Data for the task =
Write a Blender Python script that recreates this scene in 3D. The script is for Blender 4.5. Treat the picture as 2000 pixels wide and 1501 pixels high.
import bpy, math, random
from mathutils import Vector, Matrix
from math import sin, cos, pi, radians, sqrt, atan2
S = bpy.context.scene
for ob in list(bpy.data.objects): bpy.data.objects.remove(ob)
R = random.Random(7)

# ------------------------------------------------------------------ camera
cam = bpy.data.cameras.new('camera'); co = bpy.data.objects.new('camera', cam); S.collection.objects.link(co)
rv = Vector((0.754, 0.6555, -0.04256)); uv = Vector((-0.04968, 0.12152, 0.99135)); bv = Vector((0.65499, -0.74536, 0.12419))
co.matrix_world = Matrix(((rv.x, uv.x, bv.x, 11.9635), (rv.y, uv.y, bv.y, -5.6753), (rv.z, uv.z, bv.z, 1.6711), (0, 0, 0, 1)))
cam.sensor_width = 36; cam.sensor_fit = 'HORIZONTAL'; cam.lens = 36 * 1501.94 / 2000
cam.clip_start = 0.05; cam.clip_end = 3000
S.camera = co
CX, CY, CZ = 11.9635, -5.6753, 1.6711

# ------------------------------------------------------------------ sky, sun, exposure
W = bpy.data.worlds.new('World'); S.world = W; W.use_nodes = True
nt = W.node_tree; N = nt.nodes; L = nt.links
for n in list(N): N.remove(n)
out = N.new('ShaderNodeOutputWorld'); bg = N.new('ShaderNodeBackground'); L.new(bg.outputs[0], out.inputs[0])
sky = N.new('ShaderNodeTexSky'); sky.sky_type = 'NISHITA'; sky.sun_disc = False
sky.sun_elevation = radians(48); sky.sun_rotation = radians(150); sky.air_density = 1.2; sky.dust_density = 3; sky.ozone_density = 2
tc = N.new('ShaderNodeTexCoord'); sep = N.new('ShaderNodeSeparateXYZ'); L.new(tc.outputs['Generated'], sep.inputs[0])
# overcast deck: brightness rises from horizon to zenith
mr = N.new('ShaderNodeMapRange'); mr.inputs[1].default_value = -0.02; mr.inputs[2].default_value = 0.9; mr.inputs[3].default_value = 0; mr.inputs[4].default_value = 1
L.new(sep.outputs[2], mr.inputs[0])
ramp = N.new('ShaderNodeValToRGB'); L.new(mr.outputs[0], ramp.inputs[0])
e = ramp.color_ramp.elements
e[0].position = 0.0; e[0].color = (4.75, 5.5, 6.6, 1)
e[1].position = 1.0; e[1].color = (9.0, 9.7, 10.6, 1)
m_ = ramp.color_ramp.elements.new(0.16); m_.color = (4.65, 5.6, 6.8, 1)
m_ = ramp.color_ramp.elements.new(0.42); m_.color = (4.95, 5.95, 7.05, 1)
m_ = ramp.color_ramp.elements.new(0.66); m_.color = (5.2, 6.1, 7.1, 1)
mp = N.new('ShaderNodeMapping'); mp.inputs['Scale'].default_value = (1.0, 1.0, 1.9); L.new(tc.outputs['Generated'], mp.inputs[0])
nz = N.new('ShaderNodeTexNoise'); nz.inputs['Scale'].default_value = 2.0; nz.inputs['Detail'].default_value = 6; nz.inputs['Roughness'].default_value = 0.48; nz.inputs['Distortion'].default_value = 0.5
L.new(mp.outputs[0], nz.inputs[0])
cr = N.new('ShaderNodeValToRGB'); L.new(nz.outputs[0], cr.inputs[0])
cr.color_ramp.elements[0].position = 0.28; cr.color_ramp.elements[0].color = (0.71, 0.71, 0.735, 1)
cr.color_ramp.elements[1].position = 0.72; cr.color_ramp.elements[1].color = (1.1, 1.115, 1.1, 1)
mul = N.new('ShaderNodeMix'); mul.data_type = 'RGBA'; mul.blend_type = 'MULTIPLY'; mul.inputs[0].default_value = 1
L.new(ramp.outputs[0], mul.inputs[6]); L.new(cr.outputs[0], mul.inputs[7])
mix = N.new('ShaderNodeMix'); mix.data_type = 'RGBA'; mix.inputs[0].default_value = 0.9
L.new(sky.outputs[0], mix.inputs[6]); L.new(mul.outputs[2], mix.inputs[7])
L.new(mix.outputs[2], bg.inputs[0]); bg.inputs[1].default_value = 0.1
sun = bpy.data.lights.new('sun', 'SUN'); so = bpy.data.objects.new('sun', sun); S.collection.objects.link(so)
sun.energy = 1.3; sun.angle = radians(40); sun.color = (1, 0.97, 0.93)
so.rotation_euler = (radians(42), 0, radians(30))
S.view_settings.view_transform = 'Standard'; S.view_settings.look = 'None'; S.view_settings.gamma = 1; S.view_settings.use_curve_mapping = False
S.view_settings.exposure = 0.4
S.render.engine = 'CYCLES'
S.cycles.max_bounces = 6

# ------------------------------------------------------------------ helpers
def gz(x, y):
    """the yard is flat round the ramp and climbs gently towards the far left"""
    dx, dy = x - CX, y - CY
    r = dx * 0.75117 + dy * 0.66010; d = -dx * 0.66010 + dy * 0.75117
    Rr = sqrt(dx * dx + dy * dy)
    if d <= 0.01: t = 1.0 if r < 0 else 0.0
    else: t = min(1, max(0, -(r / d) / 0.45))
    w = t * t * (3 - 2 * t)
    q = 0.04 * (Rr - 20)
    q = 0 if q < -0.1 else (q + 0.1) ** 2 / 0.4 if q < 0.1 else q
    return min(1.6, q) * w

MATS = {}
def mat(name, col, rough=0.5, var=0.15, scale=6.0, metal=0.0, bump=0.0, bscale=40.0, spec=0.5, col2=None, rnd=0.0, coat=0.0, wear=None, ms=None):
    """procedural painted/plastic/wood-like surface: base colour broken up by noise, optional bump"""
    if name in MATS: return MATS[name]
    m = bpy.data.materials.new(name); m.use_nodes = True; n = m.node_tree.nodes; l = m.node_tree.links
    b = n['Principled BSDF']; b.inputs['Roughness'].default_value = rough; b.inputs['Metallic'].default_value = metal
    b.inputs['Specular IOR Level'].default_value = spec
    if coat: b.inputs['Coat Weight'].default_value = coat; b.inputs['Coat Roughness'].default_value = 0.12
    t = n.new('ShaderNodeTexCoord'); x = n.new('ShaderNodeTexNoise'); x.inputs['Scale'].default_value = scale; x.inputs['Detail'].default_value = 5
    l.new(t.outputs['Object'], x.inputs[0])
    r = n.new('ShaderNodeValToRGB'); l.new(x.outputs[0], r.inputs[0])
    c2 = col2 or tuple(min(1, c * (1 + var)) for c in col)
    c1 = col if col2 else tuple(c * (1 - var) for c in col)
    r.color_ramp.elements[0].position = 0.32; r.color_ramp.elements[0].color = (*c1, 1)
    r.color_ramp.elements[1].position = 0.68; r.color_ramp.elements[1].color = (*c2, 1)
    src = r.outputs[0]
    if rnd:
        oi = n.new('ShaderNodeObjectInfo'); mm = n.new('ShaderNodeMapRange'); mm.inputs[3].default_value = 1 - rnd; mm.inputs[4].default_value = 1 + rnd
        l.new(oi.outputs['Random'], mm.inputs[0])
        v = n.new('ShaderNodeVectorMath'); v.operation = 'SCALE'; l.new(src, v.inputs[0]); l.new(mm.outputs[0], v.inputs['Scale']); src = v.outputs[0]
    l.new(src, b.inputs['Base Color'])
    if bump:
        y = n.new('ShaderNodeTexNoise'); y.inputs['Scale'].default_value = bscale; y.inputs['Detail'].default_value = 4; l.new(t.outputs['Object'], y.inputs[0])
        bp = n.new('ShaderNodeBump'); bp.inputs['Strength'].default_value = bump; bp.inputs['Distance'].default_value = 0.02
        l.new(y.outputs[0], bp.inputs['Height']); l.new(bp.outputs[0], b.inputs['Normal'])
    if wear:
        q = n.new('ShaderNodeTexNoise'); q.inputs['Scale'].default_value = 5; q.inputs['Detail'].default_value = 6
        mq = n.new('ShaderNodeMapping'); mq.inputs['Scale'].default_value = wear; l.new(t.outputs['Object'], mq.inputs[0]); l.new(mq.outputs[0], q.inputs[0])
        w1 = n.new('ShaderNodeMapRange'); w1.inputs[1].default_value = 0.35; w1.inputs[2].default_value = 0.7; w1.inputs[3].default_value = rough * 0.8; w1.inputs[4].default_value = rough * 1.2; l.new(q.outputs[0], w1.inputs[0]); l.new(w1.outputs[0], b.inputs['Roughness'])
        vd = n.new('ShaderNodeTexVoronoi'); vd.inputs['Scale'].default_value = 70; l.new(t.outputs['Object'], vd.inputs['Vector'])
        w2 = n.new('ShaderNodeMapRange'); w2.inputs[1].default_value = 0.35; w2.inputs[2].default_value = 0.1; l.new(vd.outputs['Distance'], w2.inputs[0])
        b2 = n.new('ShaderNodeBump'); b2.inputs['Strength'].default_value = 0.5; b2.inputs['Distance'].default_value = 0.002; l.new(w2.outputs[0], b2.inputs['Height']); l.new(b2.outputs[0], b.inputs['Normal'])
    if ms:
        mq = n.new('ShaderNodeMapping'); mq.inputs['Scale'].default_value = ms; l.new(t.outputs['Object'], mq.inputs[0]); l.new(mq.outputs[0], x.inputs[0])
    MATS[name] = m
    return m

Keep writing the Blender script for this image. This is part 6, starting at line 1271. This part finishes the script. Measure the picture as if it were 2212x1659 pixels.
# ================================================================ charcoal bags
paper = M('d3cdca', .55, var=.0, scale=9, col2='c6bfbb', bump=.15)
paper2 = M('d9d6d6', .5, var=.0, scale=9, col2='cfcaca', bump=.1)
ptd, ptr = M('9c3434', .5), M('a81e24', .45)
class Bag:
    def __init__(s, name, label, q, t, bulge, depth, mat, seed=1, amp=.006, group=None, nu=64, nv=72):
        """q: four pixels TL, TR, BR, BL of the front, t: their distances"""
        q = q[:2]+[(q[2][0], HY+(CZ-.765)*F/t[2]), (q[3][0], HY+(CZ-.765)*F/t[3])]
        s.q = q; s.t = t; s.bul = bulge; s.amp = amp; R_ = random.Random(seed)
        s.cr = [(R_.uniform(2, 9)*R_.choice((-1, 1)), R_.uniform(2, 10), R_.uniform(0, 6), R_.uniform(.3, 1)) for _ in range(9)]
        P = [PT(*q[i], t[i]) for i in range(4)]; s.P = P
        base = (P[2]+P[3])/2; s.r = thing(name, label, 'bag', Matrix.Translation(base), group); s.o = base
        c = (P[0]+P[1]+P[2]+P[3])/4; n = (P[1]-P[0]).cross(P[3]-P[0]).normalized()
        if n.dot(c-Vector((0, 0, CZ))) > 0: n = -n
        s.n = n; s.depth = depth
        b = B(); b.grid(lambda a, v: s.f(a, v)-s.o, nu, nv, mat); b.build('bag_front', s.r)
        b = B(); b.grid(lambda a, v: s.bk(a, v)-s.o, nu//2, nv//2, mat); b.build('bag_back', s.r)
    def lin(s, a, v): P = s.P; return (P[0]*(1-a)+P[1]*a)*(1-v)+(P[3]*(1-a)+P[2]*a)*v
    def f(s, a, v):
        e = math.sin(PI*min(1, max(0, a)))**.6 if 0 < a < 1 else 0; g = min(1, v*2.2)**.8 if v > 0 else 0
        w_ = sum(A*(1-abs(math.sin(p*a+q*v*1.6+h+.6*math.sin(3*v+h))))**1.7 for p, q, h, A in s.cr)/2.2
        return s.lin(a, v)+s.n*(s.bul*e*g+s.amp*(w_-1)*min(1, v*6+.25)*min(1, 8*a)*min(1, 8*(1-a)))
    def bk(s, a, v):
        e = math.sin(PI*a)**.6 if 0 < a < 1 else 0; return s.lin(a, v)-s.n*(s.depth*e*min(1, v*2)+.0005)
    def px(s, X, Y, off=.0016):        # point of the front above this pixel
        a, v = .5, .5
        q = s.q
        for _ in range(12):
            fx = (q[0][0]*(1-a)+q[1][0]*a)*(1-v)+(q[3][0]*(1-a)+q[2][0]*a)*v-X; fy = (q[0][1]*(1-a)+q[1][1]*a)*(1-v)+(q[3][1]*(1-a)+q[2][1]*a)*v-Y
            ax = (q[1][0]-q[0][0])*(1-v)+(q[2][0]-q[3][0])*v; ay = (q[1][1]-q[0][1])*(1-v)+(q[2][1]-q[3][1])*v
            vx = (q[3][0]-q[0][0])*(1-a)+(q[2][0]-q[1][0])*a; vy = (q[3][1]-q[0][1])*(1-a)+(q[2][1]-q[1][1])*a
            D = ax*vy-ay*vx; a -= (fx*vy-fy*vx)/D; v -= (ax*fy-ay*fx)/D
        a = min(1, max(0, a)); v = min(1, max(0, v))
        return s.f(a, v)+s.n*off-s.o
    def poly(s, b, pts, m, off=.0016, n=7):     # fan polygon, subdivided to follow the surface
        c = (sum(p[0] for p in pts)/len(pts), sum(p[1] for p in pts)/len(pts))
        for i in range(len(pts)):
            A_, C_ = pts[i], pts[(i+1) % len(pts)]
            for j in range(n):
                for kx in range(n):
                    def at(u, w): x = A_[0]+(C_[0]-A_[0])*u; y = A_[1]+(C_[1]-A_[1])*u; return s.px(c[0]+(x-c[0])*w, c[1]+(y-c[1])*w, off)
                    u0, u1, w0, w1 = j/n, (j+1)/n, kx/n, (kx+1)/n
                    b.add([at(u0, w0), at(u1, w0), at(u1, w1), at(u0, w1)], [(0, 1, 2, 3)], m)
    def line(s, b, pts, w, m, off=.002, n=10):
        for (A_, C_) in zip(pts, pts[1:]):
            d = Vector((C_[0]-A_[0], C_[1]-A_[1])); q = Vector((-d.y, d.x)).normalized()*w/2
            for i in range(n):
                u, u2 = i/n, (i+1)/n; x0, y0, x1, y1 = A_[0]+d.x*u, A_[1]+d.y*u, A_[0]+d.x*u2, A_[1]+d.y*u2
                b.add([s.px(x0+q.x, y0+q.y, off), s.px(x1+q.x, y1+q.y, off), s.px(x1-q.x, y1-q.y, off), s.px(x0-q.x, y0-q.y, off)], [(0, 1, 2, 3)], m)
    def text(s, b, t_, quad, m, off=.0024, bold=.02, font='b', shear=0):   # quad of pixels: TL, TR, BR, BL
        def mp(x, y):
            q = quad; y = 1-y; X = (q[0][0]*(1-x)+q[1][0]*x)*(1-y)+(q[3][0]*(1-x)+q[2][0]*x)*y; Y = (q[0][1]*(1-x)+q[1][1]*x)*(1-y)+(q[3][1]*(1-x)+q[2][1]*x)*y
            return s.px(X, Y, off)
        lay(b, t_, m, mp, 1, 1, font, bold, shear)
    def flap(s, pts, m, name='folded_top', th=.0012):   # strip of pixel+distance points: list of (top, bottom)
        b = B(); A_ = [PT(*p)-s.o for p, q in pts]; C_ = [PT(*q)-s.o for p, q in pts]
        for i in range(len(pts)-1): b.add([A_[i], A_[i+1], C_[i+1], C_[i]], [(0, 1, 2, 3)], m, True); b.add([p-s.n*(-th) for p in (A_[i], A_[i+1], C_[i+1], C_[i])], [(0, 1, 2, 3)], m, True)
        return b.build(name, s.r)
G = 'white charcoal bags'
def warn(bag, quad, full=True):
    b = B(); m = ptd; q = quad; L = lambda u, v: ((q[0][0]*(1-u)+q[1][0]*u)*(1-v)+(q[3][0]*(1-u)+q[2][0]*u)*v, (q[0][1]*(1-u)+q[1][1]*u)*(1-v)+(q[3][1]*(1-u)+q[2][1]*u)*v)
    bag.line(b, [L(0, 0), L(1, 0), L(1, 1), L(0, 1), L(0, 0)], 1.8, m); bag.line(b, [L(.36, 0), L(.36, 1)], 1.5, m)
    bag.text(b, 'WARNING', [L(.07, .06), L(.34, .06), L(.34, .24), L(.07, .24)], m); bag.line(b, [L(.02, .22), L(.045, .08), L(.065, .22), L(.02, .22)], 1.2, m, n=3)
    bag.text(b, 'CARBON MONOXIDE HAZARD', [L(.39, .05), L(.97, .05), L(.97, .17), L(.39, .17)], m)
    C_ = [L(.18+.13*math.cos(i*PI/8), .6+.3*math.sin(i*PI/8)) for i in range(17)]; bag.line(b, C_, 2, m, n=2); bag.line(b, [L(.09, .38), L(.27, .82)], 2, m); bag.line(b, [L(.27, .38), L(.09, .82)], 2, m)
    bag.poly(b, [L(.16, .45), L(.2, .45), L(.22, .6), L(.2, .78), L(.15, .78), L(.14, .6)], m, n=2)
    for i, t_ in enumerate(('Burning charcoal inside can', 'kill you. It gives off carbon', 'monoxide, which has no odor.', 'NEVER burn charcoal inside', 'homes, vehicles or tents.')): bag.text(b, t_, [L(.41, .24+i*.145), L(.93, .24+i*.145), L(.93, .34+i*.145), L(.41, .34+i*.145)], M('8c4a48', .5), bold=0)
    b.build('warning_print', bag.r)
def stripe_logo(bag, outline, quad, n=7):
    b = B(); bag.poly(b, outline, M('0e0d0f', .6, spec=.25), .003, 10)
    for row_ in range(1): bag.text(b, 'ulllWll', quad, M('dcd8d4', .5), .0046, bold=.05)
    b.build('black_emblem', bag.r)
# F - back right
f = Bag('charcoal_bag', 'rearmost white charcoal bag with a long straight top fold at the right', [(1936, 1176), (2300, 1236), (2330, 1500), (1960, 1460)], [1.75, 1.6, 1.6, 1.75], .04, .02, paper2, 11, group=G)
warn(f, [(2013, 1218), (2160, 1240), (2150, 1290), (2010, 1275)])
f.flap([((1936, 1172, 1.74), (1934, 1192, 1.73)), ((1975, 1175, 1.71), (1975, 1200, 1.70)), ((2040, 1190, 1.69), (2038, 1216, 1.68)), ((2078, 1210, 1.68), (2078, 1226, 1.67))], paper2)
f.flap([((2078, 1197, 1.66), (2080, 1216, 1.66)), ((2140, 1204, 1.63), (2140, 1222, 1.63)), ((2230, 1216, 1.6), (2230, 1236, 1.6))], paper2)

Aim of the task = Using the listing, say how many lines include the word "scene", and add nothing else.

Exercise result = 2